Operation Derby City Overwatch is 'a huge success'

LOUISVILLE, KY (WAVE) - It was a Metro-wide crackdown with Louisville's 1081 sex offenders as the target.  On May 31, agents and officers launched "Operation Derby City Overwatch," a partnership between federal and local law enforcement. Wednesday, those groups called their check of sex offenders "a huge success."

Over the last week, officers and agents put in more than 3000 man hours. The results: nine arrests and potentially more than 100 investigations that may be opened into sex offenders who may not be in compliance.

"I just don't think that's right," said Southwest Louisville resident Necole Cornelius of the cluster sex offenders who live nearby. "There's children that live out here and I don't think that's right.

Cornelius lives right up the road from a cluster of apartments on Hackel Drive, home to at least 29 registered sex offenders.

"They house them in the same apartments and it's like two minds, two sick individuals their minds colliding together," Cornelius said. "It ain't nothing good going to come out of it."

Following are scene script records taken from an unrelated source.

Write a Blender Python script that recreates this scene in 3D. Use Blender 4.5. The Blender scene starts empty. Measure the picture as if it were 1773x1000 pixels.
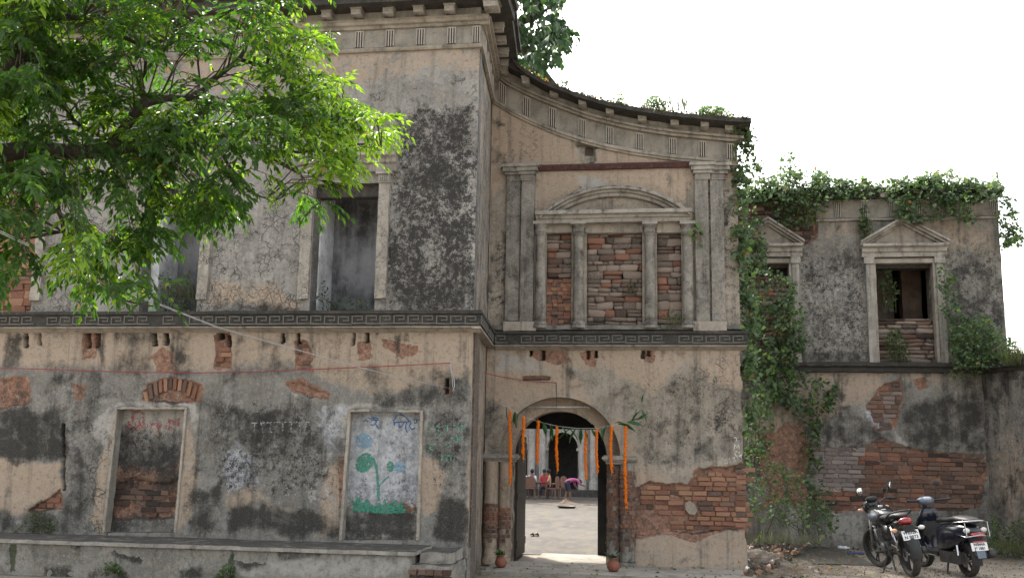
import bpy, bmesh, math, random
import numpy as np
from mathutils import Vector, Matrix, Euler
R=math.radians
random.seed(7); rng=np.random.default_rng(7)
scn=bpy.context.scene; C=scn.collection

# ---------------------------------------------------------------- camera
FPX=1720.0; TH=R(9.7); AY=R(8.4); RO=R(1.0); EYE=1.6
fw=np.array([-math.sin(AY)*math.cos(TH),math.cos(AY)*math.cos(TH),math.sin(TH)])
r0=np.array([math.cos(AY),math.sin(AY),0.0]); u0=np.cross(r0,fw)
rt=math.cos(RO)*r0+math.sin(RO)*u0; up=-math.sin(RO)*r0+math.cos(RO)*u0
cd=bpy.data.cameras.new('camera'); cam=bpy.data.objects.new('camera',cd); C.objects.link(cam)
cd.sensor_width=36; cd.lens=36*FPX/1773; cd.clip_end=3000; cd.clip_start=.05
M=Matrix.Identity(4)
for i in range(3): M[i][0]=rt[i]; M[i][1]=up[i]; M[i][2]=-fw[i]
M[2][3]=EYE; cam.matrix_world=M; scn.camera=cam
# ---------------------------------------------------------------- light
SUN_EL=R(52); SUN_AZ=R(-30)       # azimuth measured from +Y towards +X
world=bpy.data.worlds.new('World'); scn.world=world; world.use_nodes=True
wt=world.node_tree; wt.nodes.clear()
wo=wt.nodes.new('ShaderNodeOutputWorld'); bg=wt.nodes.new('ShaderNodeBackground')
sky=wt.nodes.new('ShaderNodeTexSky'); sky.sky_type='NISHITA'; sky.sun_disc=False
sky.sun_elevation=SUN_EL; sky.sun_rotation=SUN_AZ; sky.dust_density=5; sky.air_density=1.3; sky.ozone_density=1
hs=wt.nodes.new('ShaderNodeHueSaturation'); hs.inputs['Saturation'].default_value=.33
tn=wt.nodes.new('ShaderNodeMix'); tn.data_type='RGBA'; tn.blend_type='MULTIPLY'; tn.inputs[0].default_value=1; tn.inputs[7].default_value=(1.0,.985,.955,1)
wt.links.new(sky.outputs[0],hs.inputs['Color']); wt.links.new(hs.outputs[0],tn.inputs[6]); wt.links.new(tn.outputs[2],bg.inputs[0])
bg.inputs[1].default_value=.15; wt.links.new(bg.outputs[0],wo.inputs[0])
sl=bpy.data.lights.new('sun','SUN'); sl.energy=2.0; sl.angle=R(.6); sl.color=(1,.94,.84)
sun=bpy.data.objects.new('sun',sl); C.objects.link(sun)
sd=Vector((math.sin(SUN_AZ)*math.cos(SUN_EL),math.cos(SUN_AZ)*math.cos(SUN_EL),math.sin(SUN_EL)))
sun.rotation_euler=sd.to_track_quat('Z','Y').to_euler(); sun.location=sd*50
scn.view_settings.view_transform='Standard'; scn.view_settings.look='None'
scn.view_settings.exposure=1.97; scn.view_settings.gamma=1
scn.cycles.max_bounces=8; scn.cycles.diffuse_bounces=4; scn.cycles.transparent_max_bounces=6

# ---------------------------------------------------------------- projection helpers (photo pixels -> real planes)
YL,YG,YR=13.34,15.58,20.7
def onY(px,py,Y):
    d=fw+rt*((px-886.5)/FPX)-up*((py-500)/FPX); p=d*Y/d[1]; return (float(p[0]),float(p[2]+EYE))
def onZ(px,py,z=0.0):
    d=fw+rt*((px-886.5)/FPX)-up*((py-500)/FPX); p=d*(z-EYE)/d[2]; return (float(p[0]),float(p[1]))
def proj(X,Y,Z):
    Z=Z-EYE; dz=X*fw[0]+Y*fw[1]+Z*fw[2]
    return 886.5+FPX*(X*rt[0]+Y*rt[1]+Z*rt[2])/dz, 500-FPX*(X*up[0]+Y*up[1]+Z*up[2])/dz
def L(px,py,dy=0): return onY(px,py,YL+dy)
def G(px,py,dy=0): return onY(px,py,YG+dy)
def W(px,py,dy=0): return onY(px,py,YR+dy)

# ---------------------------------------------------------------- numpy noise
_perm=np.random.default_rng(3).random(65536)
def _h(ix,iy): return _perm[((ix*73856093)^(iy*19349663)) & 65535]
def vnoise(x,y):
    x=np.asarray(x,float);y=np.asarray(y,float)
    ix=np.floor(x).astype(np.int64); iy=np.floor(y).astype(np.int64); fx=x-ix; fy=y-iy
    fx=fx*fx*(3-2*fx); fy=fy*fy*(3-2*fy)
    a=_h(ix,iy);b=_h(ix+1,iy);c=_h(ix,iy+1);d=_h(ix+1,iy+1)
    return (a*(1-fx)+b*fx)*(1-fy)+(c*(1-fx)+d*fx)*fy
def fbm(x,y,o=4):
    s=0;a=.5;t=0
    for i in range(o): s=s+a*vnoise(x*2**i+17*i,y*2**i+31*i); t+=a; a*=.5
    return s/t
def sdf(px,py,poly):
    P=np.array(poly,float); n=len(P); d=np.full(px.shape,1e18); inside=np.zeros(px.shape,bool)
    for i in range(n):
        a=P[i]; b=P[(i+1)%n]; e=b-a; wx=px-a[0]; wy=py-a[1]
        t=np.clip((wx*e[0]+wy*e[1])/(e@e+1e-12),0,1)
        d=np.minimum(d,(wx-e[0]*t)**2+(wy-e[1]*t)**2)
        c=((a[1]<=py)&(b[1]>py))|((b[1]<=py)&(a[1]>py))
        if abs(e[1])>1e-12: inside^= c&(px<a[0]+(py-a[1])/e[1]*e[0])
    d=np.sqrt(d); return np.where(inside,-d,d)
def sstep(a,b,x):
    t=np.clip((x-a)/(b-a),0,1); return t*t*(3-2*t)

# ---------------------------------------------------------------- object helpers
ORG={}
def setp(o,label=None,cat=None,group=None,kind=None):
    if label: o['label']=label
    if cat: o['category']=cat
    if group: o['group']=group
    if kind: o['kind']=kind
    return o
def thing(name,loc,label,cat,group=None,rz=0):
    o=bpy.data.objects.new(name,None); C.objects.link(o); o.location=loc; o.rotation_euler=(0,0,rz)
    o.empty_display_size=.2; setp(o,label,cat,group); ORG[o.name]=Vector(loc); return o
def origin(p): return ORG.get(p.name,Vector((0,0,0))) if p else Vector((0,0,0))
def link(name,me,mat,parent=None,local=False,smooth=False,loc=None):
    o=bpy.data.objects.new(name,me); C.objects.link(o)
    if mat is not None:
        if not len(me.materials):
            for m in (mat if isinstance(mat,(list,tuple)) else [mat]): me.materials.append(m)
    if parent: o.parent=parent; ORG[o.name]=origin(parent)
    if smooth:
        me.polygons.foreach_set('use_smooth',[True]*len(me.polygons))
    if loc is not None:
        o.location=Vector(loc)-(Vector((0,0,0)) if local else origin(parent))
    return o
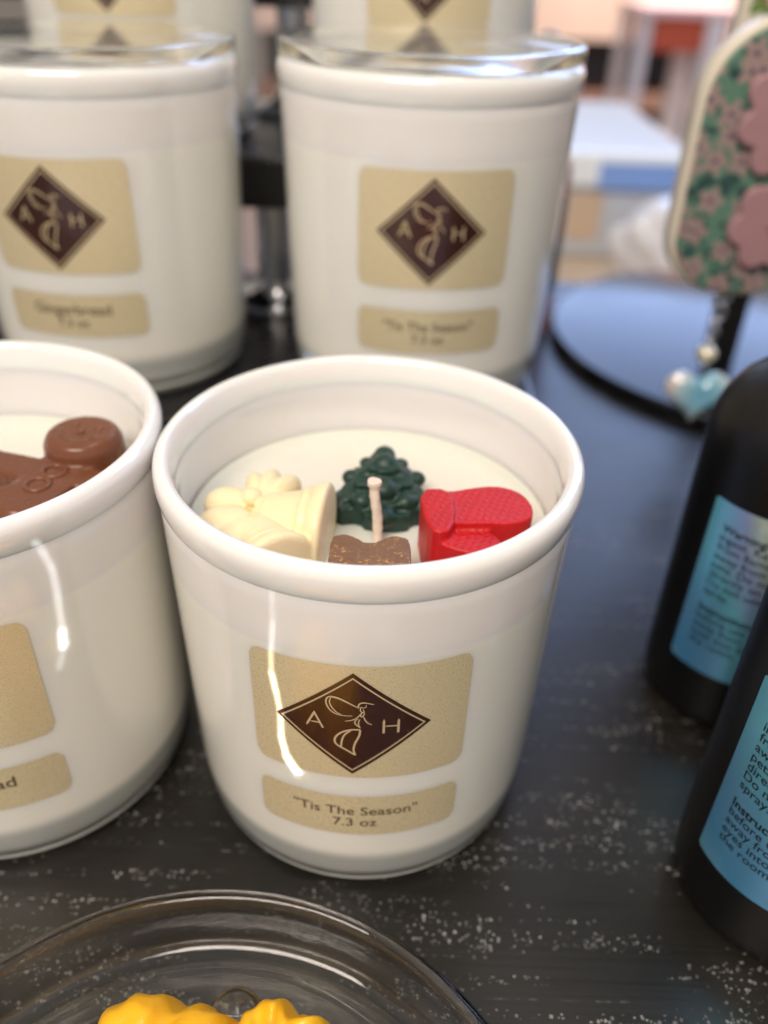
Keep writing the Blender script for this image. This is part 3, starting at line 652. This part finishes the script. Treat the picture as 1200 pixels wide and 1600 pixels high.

One of her neighbors was 48-year-old Eddie Owens. Owens was one of nine men arrested as a result of Operation Derby City Overwatch. Metro Police say when they went into Owens' Hackel drive apartment to check on Owens, they found child pornography.

"We let them know that we're monitoring them," said LMPD Chief Robert White.

White says with the information the task force got, police got a better idea of who they should be checking out.

"Instead of doing some of those random checks that we were doing, we'll really be able to focus on those 80 or so individuals that we really need to find out if they're in compliance," White said.

For the 108 sex offenders who are potentially out of compliance in Jefferson County, agents have a message, check in or watch out.

"If not, the Marshals Service will track you down and bring you to justice, whether or not you have fled the county, the State of Kentucky or the country," said U.S. Marshals Service Chief Deputy Brian Parrish.

Cornelius hopes they do.

"They need to do that more often -- I mean like, once a month, once a week," she said. "Maybe it could be saving a child's life. You never know. You don't know what goes on in those apartments. Who knows what goes on late at night."

Operation Derby City Overwatch was done as a result of a 2006 change in federal law that allows up to ten years in prison for not registering or not keeping their registration current. The Adam Walsh Child Protection and Safety Act also makes the Marshals Service the lead federal agency for enforcement.